Mentre a Roma si continua a discutere su quale sito ospiterà la prossima discarica, ci sono movimenti cittadini nel Lazio che non si arrendono all’emergenza. Uno di questi è il Comitato Malagrotta che, nei giorni scorsi, insieme ad altri gruppi di attivisti locali, ha consegnato in Corte d’Appello le delibere per la convocazione di un referendum sul piano rifiuti regionale. Come spiega Maurizio Melandri, vice presidente del Comitato Malagrotta, impegnato dal 1985 nella lotta al monopolio dei rifiuti nella Capitale, il vero problema di Roma è infatti il piano di gestione dei rifiuti della Regione Lazio, un’anomalia nel panorama europeo che va assolutamente risolta.

“Il piano regionale – spiega Melandri – è diviso in due parti. La prima, quella più consistente (diverse centinaia di pagine), contiene un dettagliato programma di gestione dei rifiuti con tutti i limiti imposti dall’Unione Europea in termini di impiantistica e raccolta differenziata”. La seconda parte, invece, è più breve, “sei paginette – dice Melandri – che vanificano l’intero piano regionale”. Lo “scenario di controllo”, così si chiama la parte incriminata del piano rifiuti della Regione Lazio, prevede che, se i Comuni pensano di non riuscire a raggiungere i livelli di raccolta differenziata previsti da Bruxelles, possono chiedere una proroga e vedere posticipato, all’infinito, l’obbligo di rispettare le norme comunitarie.

“Ed è proprio quello che è accaduto con la discarica di Malagrotta”, spiega Melandri. Il sito di Malagrotta, ritenuto da alcuni la discarica più grande d’Europa, continuerà a ingoiare i rifiuti della Capitale fino al 31 dicembre del 2012, in base a una proroga decisa dalla giunta Polverini. “Negli ultimi anni – continua Melandri – abbiamo assistito ad una continua proroga dei termini previsti dal piano regionale e dalle norme europee. Da Francesco Storace a Renata Polverini, nulla è cambiato”. La Valle Galeria, dove sorge il sito di Monti dell’Ortaccio, indicato come alternativa alla vicina Malagrotta, “rischia di essere condannata”, avverte Melandri. In questo momento, in cui i rifiuti prodotti da famiglie e imprese stanno comunque diminuendo, bisognerebbe invece puntare sul rilancio della raccolta differenziata e su una gestione “civile e normale” dei rifiuti.

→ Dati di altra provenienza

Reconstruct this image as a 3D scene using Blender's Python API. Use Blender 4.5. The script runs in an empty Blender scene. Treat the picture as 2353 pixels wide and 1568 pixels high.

“Se il referendum si tenesse e fosse approvato – aggiunge Melandri –  anche il Lazio sarebbe costretto a rispettare i termini dei volumi di raccolta differenziata previsti per tutte le nazioni europee. Il risultato sarebbe: mai più discariche con rifiuti umidi gettati senza alcuna lavorazione preventiva e mai più inceneritori”. Come sottolinea Melandri, arrivando a livelli di raccolta differenziata del 65 per cento (l’obiettivo previsto dall’Ue per il 2012), “ci troveremmo nelle condizioni di altri paesi europei che ora sono ben lieti di accogliere i rifiuti stranieri, come quelli della città di Napoli, perché ne hanno bisogno per i loro inceneritori”.

Il referendum sull’abrogazione dello “scenario di controllo” del piano di gestione dei rifiuti dovrebbe tenersi tra la fine di ottobre e metà novembre del prossimo anno, nel caso in cui fosse approvato dalla Corte. Devono passare infatti almeno sei mesi dalle elezioni regionali. “Il referendum è sicuramente un’azione più politica che pratica, ma se fosse approvato, sarebbe una vittoria della civiltà”, conclude Melandri.